Regarding her health, he sides with Jean’s doctor, saying: “I must help Dr. Peterson in his good work & not mar it & hinder it by going counter to his judgment & commands.” He feels both he and Jean ought to “testify” to their thankfulness by honoring the doctor’s lightest desire. In this, he adds, her dead mother “would say this too, out of her grateful heart.” The door firmly closed, then, on who is where and why, Clemens responds to Jean’s interest in “Mr. Cleveland”, the former President.

Yes, he was a drinker in Buffalo, & loose morally. But since then? I have to doubt it.
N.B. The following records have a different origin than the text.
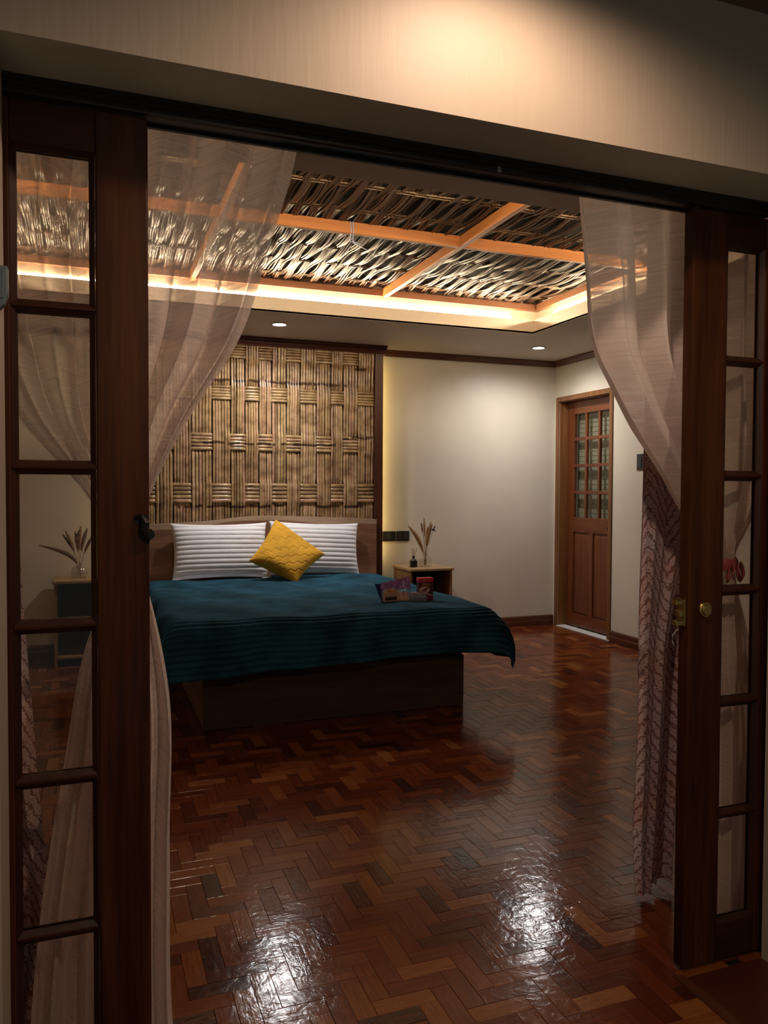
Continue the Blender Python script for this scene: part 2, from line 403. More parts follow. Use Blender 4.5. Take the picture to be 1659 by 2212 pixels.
# ------------------------------------------------------------------ floor: herringbone parquet
floor = struct(box('floor', (XL-.1, .9, -.08), (XR+.2, YB+.1, -.016), 'slab'), 'glossy red-brown herringbone parquet floor of the bedroom', 'floor')
BL, BW, GAP = .168, .056, .0002
def block_mesh():
    b = MB(); e = .0009; x, y = BL/2-GAP, BW/2-GAP
    lo = [(-x,-y),(x,-y),(x,y),(-x,y)]; hi = [(-x+e,-y+e),(x-e,-y+e),(x-e,y-e),(-x+e,y-e)]
    b.v = [(p,q,-.012) for p,q in lo] + [(p,q,-.0014) for p,q in lo] + [(p,q,0.) for p,q in hi]
    b.f = [(8,9,10,11)] + [(i,(i+1)%4,4+(i+1)%4,4+i) for i in range(4)] + [(4+i,4+(i+1)%4,8+(i+1)%4,8+i) for i in range(4)]
    b.mi = [0]*9
    return b
bb = block_mesh(); bverts = np.array(bb.v)
blocks = []
n = 3; W = BW
for i in range(-160, 200):
    for j in range(-60, 60):
        ox, oy = (i + n*j)*W, (i - n*j)*W
        for kind in (0, 1):
            cx, cy = (ox + n*W/2, oy + W/2) if kind == 0 else (ox + (n+.5)*W, oy + (1-n/2)*W)
            cx += 1.35; cy += 4.2
            hx, hy = (BL/2, BW/2) if kind == 0 else (BW/2, BL/2)
            if cx-hx > XR+.02 or cx+hx < XL-.02 or cy-hy > YB+.02 or cy+hy < .9 or (cy < 1.70 and (cx-hx > 1.53 or cx+hx < -.6)): continue
            blocks.append((cx, cy, kind))
def in_view(x, y):
    fw = x*math.sin(_yaw) + y*math.cos(_yaw); r = x*math.cos(_yaw) - y*math.sin(_yaw)
    return fw > .5 and -.33 < r/fw < .42 and 1350/fw < 1110*1.12
def key(b):
    return math.hypot(b[0], b[1]) if (in_view(b[0], b[1]) and .05 < b[0] < 1.62 + .25*(b[1]-1.7)) else 99
blocks.sort(key=key)
first = None; rest = MB(); ruv = []
base_uv = bverts[:, :2]
for q, (cx, cy, kind) in enumerate(blocks):
    tx, ty, dz = random.gauss(0, .0035), random.gauss(0, .0035), random.uniform(-.0006, .0004)
    if q < 300 and cy > 1.5 and key((cx, cy, kind)) < 50:
        if first is None:
            o = bb.build('parquet_block', 'parquet', floor, uv=base_uv); first = o
        else:
            o = first.copy(); C.objects.link(o); o.parent = floor
        o.location = (cx, cy, dz); o.rotation_euler = (tx, ty, kind*PI/2 + random.choice((0, PI)))
    else:
        a = kind*PI/2; ca, sa = math.cos(a), math.sin(a); k = len(rest.v)
        for p in bverts:
            rest.v.append((cx + ca*p[0]-sa*p[1], cy + sa*p[0]+ca*p[1], p[2]+dz + tx*p[1] + ty*p[0]))
        rest.f += [tuple(k+t for t in f) for f in bb.f]; rest.mi += [0]*9; ruv.append(base_uv)
o = rest.build('parquet_blocks', 'parquet', floor, uv=np.concatenate(ruv)); o['kind'] = 'stuff'
b = MB(); b.quadbox(1.53, .9, -.010, 4.6, 1.70, .0018); b.quadbox(-2.6, .9, -.010, -.55, 1.70, .0018); b.quadbox(-2.6, -2.0, -.08, 4.6, .9, .0018)
struct(b.build('floor_corridor', 'cement'), 'smooth dark red cement floor in front of the sliding doors', 'floor')
struct(box('trim_5', (1.500, .9, -.010), (1.532, 1.716, .0022), 'trim_y'), 'narrow wooden border strip between parquet and red cement', 'trim')

# ------------------------------------------------------------------ walls
def slab_with_hole_x(name, x0, x1, ya, yb, za, zb, m, hole):
    b = MB(); h0, h1, hz = hole
    b.quadbox(x0, ya, za, x1, h0, zb); b.quadbox(x0, h1, za, x1, yb, zb); b.quadbox(x0, h0, hz, x1, h1, zb)
    return b.build(name, m)
struct(box('wall_back', (XL-.1, YB, -.08), (XR+.1, YB+.1, 3.0), 'wall'), 'cream painted wall behind the bed', 'wall')
struct(box('wall_left', (XL-.1, YF, -.08), (XL, YB, 3.0), 'wall'), 'cream bedroom wall on the left', 'wall')
DY0, DY1, DZ = 5.80, 6.700, 2.255
struct(slab_with_hole_x('wall_right', XR, XR+.16, YF-.1, YB, -.08, 3.0, 'wall', (DY0+.045, DY1-.045, DZ-.045)), 'cream wall with the panelled wooden door', 'wall')
b = MB()
b.quadbox(-2.6, YW, -.08, OX0, 1.70, 2.75); b.quadbox(-2.6, 1.775, -.08, OX0, YF, 2.75)
b.quadbox(OX1, YW, -.08, 4.6, 1.70, 2.75); b.quadbox(2.06, 1.775, -.08, 4.6, YF, 2.75); b.quadbox(OX1, 1.775, ZL, 2.06, YF, 2.75)
b.quadbox(OX0, YW, ZL, OX1, 1.70, 2.75)
b.quadbox(OX0, 1.775, ZL, OX1, YF, 2.75)
b.quadbox(OX0, 1.70, ZL, OX1, 1.775, 2.75)
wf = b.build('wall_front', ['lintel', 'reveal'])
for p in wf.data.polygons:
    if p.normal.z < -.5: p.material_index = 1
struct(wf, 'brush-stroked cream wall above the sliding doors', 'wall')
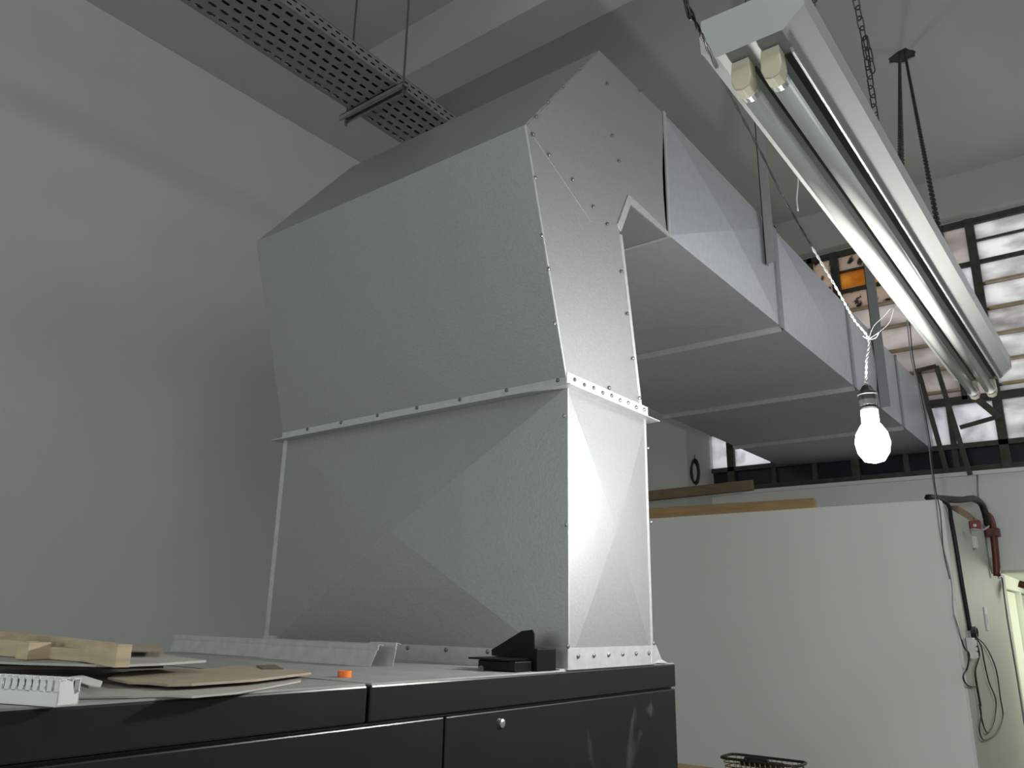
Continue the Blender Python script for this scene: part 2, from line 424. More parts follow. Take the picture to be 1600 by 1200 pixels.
# second sheet of the elbow side, lapped over the first along a slanting seam
e = DX1+.0025
MB().slab([(DX1, y, z) for y, z in ((1.562, 3.083), (1.970, 3.598), (2.40, 3.613), (2.40, 3.12), (2.16, 3.135), (2.075, 2.99), (1.90, 2.93))], .0009, (1, 0, 0)).build('side_sheet', 'galv', duct)
MB().slab([(DX1, y, z) for y, z in ((2.135, 3.13), (2.19, 3.13), (2.43, 3.112), (2.43, 3.095), (2.15, 3.10), (2.08, 2.97), (2.06, 2.99))], .005, (1, 0, 0)).build('throat_trim', 'steel', duct)
# folded corner seams
def strip(a, b, w, name='corner_seam', m_='steel', n=(1, 0, 0), t=.003):
    a, b = Vector(a), Vector(b); d = (b-a).normalized(); s_ = Vector(n).cross(d)
    mb = MB().obox((a+b)/2+Vector(n)*t/2, (b-a)/2, s_*w/2, Vector(n)*t/2); return mb.build(name, m_, duct)
strip((DX1, Y0+.003, ZF), (DX1, 1.556, 3.081), .006)
strip((DX1, Y0+.003, CT+.05), (DX1, Y0+.003, ZF), .005)
strip((DX1, Y1-.012, CT+.05), (DX1, Y1-.012, ZF), .012)
strip((DX1, Y1-.03, ZF), (DX1, 2.082, 2.96), .016)
strip((DX0+.012, Y0, CT+.05), (DX0+.012, Y0, ZF), .022, n=(0, -1, 0))
# flange where elbow meets riser
G = .032
mb = MB()
for (a, b) in (((DX0-G, Y0-G), (DX1+G, Y0+.001)), ((DX0-G, Y1-.001), (DX1+G, Y1+G)), ((DX1-.001, Y0+.0012), (DX1+G, Y1-.0012)), ((DX0-G, Y0+.0012), (DX0+.001, Y1-.0012))):
    mb.box((a[0], a[1], ZF-.003), (b[0], b[1], ZF))
for z0 in (ZF,):
    mb.box((DX0-.004, Y0-.008, z0), (DX1+.004, Y0-.004, z0+.042)); mb.box((DX1+.002, Y0-.006, z0), (DX1+.006, Y1+.004, z0+.042))
    mb.box((DX0-.006, Y0-.006, z0), (DX0-.002, Y1+.004, z0+.042)); mb.box((DX0, Y1, z0), (DX1, Y1+.004, z0+.042))
mb.build('flange', 'steel', duct)
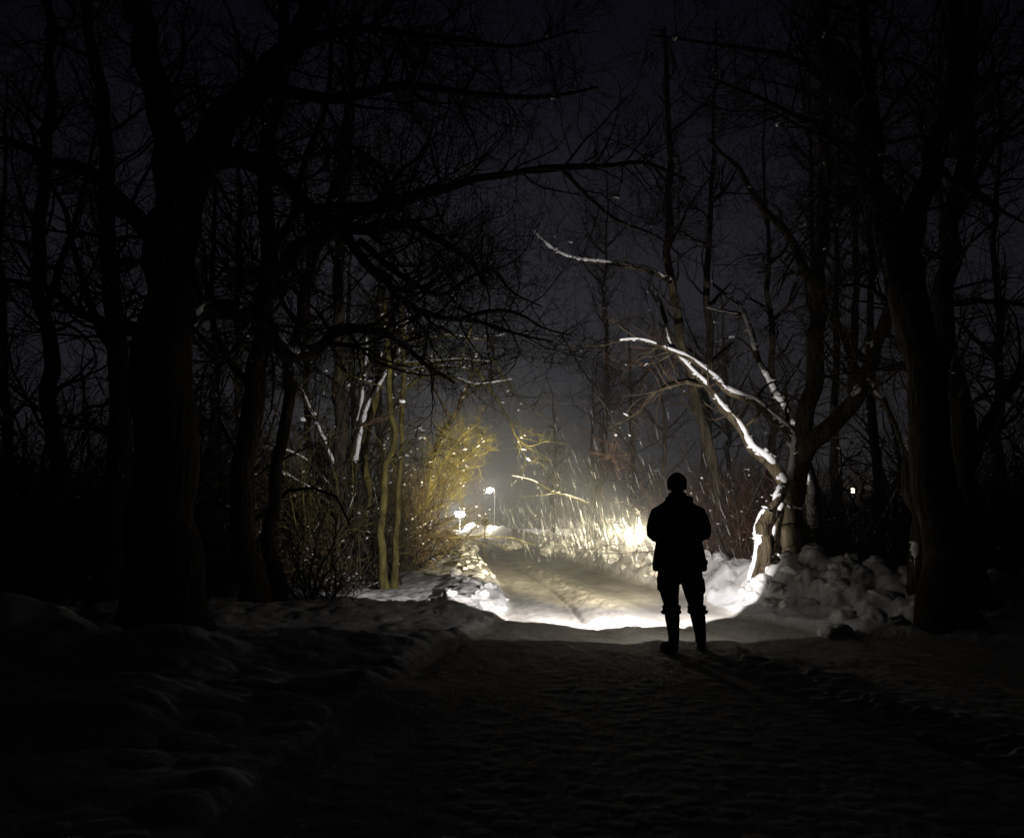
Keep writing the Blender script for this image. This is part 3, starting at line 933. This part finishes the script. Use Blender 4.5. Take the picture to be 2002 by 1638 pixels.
scatter(24, (430, 770), (15.5, 23), ["dark", "brown", "olive", "dark"], (.8, 1.35), "leafless shrub in the tangled thicket behind the left bank", "shrubs in the left thicket")
scatter(14, (400, 740), (12.2, 15.5), ["low", "low", "dark"], (.55, .95), "low tangled shrub at the front of the left thicket, beside the snow bank", "low shrubs at the left verge")
scatter(13, (-40, 420), (9.6, 17), ["dark", "low", "dark"], (.8, 1.3), "dark shrub below the trees in the black left corner", "shrubs below the left trees")
scatter(15, (1370, 1530), (14.5, 21), ["red", "red", "brown"], (.8, 1.25), "reddish leafless shrub in the thicket right behind the man", "reddish shrubs behind the man")
scatter(20, (1010, 1340), (28, 50), ["brown", "dark", "dark", "brown"], (1.0, 1.7), "brown shrub on the right bank behind the falling snow", "shrubs behind the falling snow")
scatter(16, (1570, 2020), (10.8, 19), ["dark", "low", "dark"], (.7, 1.2), "dark shrub under the trees on the right side", "shrubs under the right trees")
scatter(14, (800, 1090), (102, 122), ["dark", "brown"], (1.4, 2.6), "distant shrub around the far lamps at the end of the road", "distant shrubs at the end of the road")
scatter(14, (1560, 2020), (24, 60), ["dark", "brown"], (1.2, 2.2), "distant shrub in the dark gap on the right side", "distant shrubs on the right")
scatter(8, (1350, 1560), (24, 34), ["red", "brown"], (1.4, 2.0), "tall brush far behind the man on the right", "tall brush behind the right thicket")

scatter(16, (420, 700), (18, 29), ["dark", "olive", "dark"], (1.4, 2.1), "tall leafless shrub deep in the left thicket", "tall shrubs in the left wood")
scatter(22, (-80, 440), (15, 30), ["dark", "dark", "brown"], (1.7, 2.8), "tall black brush filling the dark wood on the far left", "tall brush in the dark left wood")
scatter(20, (1590, 2080), (16, 30), ["dark", "dark", "brown"], (1.5, 2.5), "tall black brush filling the dark wood on the far right", "tall brush in the dark right wood")
# the bright yellow-green bush beside the road, leaning out over it
def yellow_bush(label, px, dep, s, seed, rz=0):
    o = make_shrub("yellow", seed, "bark_brown", "twig_green", 32, 4.0, .45, 7, 6.5, 14, bias=np.array([.008, -.005, .02]), spread=.7, d4=6, fs=(.02, .07), tk=1.5)
    x = P(px, 1000, dep)[0]
    o.location = (x, dep, H(x, dep)); o.scale = (s, s, s); o.rotation_euler = (0, 0, rz)
    o.name = "lichen_bush"
    tag(o, label, "bush")


tree("lichen_bush", "bright yellow-green bush leaning out over the road from the left, lit by the torch", [
    ([(822, 1085), (826, 1030), (832, 985), (842, 950)], 25, 25, .06, .045, 0),
    ([(832, 990), (850, 950), (880, 915), (920, 895), (950, 885), (966, 874)], 25, 24.4, .036, .006),
    ([(840, 960), (870, 932), (900, 920), (942, 910)], 25, 24.6, .03, .006),
    ([(835, 980), (858, 962), (884, 952), (912, 934)], 25, 24.6, .03, .006),
    ([(838, 965), (858, 925), (885, 880), (915, 858), (948, 848)], 25, 24.8, .035, .006),
    ([(840, 955), (850, 900), (868, 858), (895, 828)], 25, 25, .035, .006),
    ([(832, 1000), (848, 990), (868, 984), (884, 972)], 25, 24.6, .025, .006),
    ([(840, 955), (862, 915), (890, 868), (920, 838), (944, 826)], 25, 24.2, .035, .006),
    ([(838, 975), (865, 942), (900, 905), (935, 872), (960, 858)], 25, 24.0, .035, .006),
    ([(836, 985), (870, 965), (905, 946), (925, 925)], 25, 25.6, .03, .006),
], 801, cat="bush", bark="twig_green", twig="twig_green", d1=11, l1=(.4, 1.15), d2=9, l2=(.25, .7), d3=9, l3=(.12, .35), snow=.12, t0=.15, up=.07, fleck=50, fsize=(.015, .05))
for dep, px in ((23.2, 822), (22.4, 800), (21.6, 778), (24.0, 790), (22.8, 760)):
    put_shrub("brown", P(px, 1000, dep)[0], dep, random.uniform(1.25, 1.6), "brown leafless shrub crowding the left verge just before the bright yellow-green bush", "brown shrubs before the yellow bush")
yellow_bush("second yellowish bush just left of the bright one, darker and browner", 800, 23.5, .85, 802, .2)


# snowy low limb lying out over the right bank in the beam
tree("fallen_branch", "snow-topped bare branch hanging low over the right bank near the far street lamp", [
    ([(1150, 985), (1120, 972), (1085, 962), (1055, 947), (1035, 938), (1000, 930)], 27, 27, .05, .012, .85),
    ([(1090, 965), (1060, 968), (1020, 972)], 27, 27, .02, .008, .5),
], 900, cat="branch", bark="bark_moss", twig="twig_olive", trunks=0, d1=3.0, l1=(.4, 1.2), d2=4, l2=(.2, .6), d3=4, snow=.3, fleck=14, t0=.2, thick=1.3)


# ------------------------------------------------------------------ the man with the torch
def ring_loft(rings, n=20):
    """rings: (x,y,z,rx,ry) -> closed vertical loft as verts, faces"""
    V, F = [], []
    for (x, y, z, rx, ry) in rings:
        for k in range(n):
            a = 2 * math.pi * k / n
            c, s = math.cos(a), math.sin(a)
            V.append((x + rx * math.copysign(abs(c) ** .85, c), y + ry * math.copysign(abs(s) ** .85, s), z))
    for i in range(len(rings) - 1):
        for k in range(n):
            F.append((i * n + k, i * n + (k + 1) % n, (i + 1) * n + (k + 1) % n, (i + 1) * n + k))
    F.append(tuple(reversed(range(n))))
    F.append(tuple((len(rings) - 1) * n + k for k in range(n)))
    return V, F


def limb(pts, n=14):
    """capsule chain: pts (x,y,z,r) -> closed tube with rounded ends"""
    pts = [np.array(p, float) for p in pts]
    d0 = unit((pts[0] - pts[1])[:3]); d1 = unit((pts[-1] - pts[-2])[:3])
    a, b = pts[0].copy(), pts[0].copy()
    a[:3] += d0 * pts[0][3] * .8; a[3] *= .45
    e = pts[-1].copy(); e[:3] += d1 * pts[-1][3] * .8; e[3] *= .45
    q = np.array([a] + pts + [e])
    m = []
    for i in range(len(q) - 1):
        for t in (0, .5): m.append(q[i] * (1 - t) + q[i + 1] * t)
    m.append(q[-1]); m = np.array(m)
    V, F = tubes(m[None, :, :3], m[None, :, 3], n)
    F = [tuple(f) for f in F]
    F.append(tuple(range(n))); F.append(tuple(reversed(range(len(V) - n, len(V)))))
    return [tuple(v) for v in V], F


def ball(x, y, z, rx, ry, rz, sub=3):
    v, f = ico(sub)
    return [tuple(q) for q in v * np.array([rx, ry, rz]) + np.array([x, y, z])], [tuple(t) for t in f]


def fuse(name, pieces, mat, parent, voxel, smooth=6):
    bm = bmesh.new()
    for V, F in pieces:
        vs = [bm.verts.new(v) for v in V]
        for f in F:
            try: bm.faces.new([vs[i] for i in f])
            except ValueError: pass
    bmesh.ops.recalc_face_normals(bm, faces=bm.faces)
    me = bpy.data.meshes.new(name); bm.to_mesh(me); bm.free()
    o = bpy.data.objects.new(name, me); col.objects.link(o)
    md = o.modifiers.new("remesh", 'REMESH'); md.mode = 'VOXEL'; md.voxel_size = voxel; md.use_smooth_shade = True
    if smooth:
        s = o.modifiers.new("smooth", 'SMOOTH'); s.factor = .5; s.iterations = smooth
    dg = bpy.context.evaluated_depsgraph_get()
    me2 = bpy.data.meshes.new_from_object(o.evaluated_get(dg))
    o.modifiers.clear(); o.data = me2; bpy.data.meshes.remove(me)
    me2.name = name
    me2.materials.clear(); me2.materials.append(mat)
    me2.polygons.foreach_set("use_smooth", np.ones(len(me2.polygons), dtype=bool))
    if parent: o.parent = parent
    return o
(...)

And of course I want to doubt it, for he has been a most noble public servant – & in that capacity he has been utterly without blemish. Of all our public men of today he stands first in my reverence & admiration, & the next one stands two-hundred & twenty-fifth. . He is the only statesman we have, now… Drinks? No, I hope it is a mistake. However, Cleveland drunk is a more valuable asset to this country than the whole batch of the rest of our public men sober.  He is high-minded; all his impulses are good & pure & fine. I wish we had another of this sort.

But Cleveland, however grand, can only go so far, and in the next and closing paragraph Clemens is back to the racking issue of his separation from his youngest daughter: “Yes-indeedy, it was just too bad that there wasn’t a solitary junior member of the family here to help me christen the house,” he says. “But you know the adage: Man proposes, but God blocks the game.” That maxim, oddly, would be used by Twain some eighteen months later, when he wrote the last words he would ever put to paper for publication. In his account of Jean’s death, written on that very same day, Twain said, “Man proposes, Circumstances dispose.” Indeed, he continued

I lost Susy [his favorite child] thirteen years ago; I lost her mother – her incomparable mother! – five & a half years ago. Clara [his eldest daughter] has gone to live in Europe; and now I have lost Jean. How poor I am, who was once so rich!

“Innocence at Home” didn’t last long – as a name; it was changed, some say at Jean’s insistence, and soon became “Stormfield.”  Jean was finally allowed home in April, 1909, and died there, suddenly, on Christmas Eve. Clemens followed her, four months later.

SAMUEL L. CLEMENS (MARK TWAIN). 1835 – 1910. American novelist and humorist.

Autograph Letter Signed (“Father”), 3 pages, octavo, Innocence at Home, Redding, Connecticut, Friday June 19, 1908. To Jean Clemens.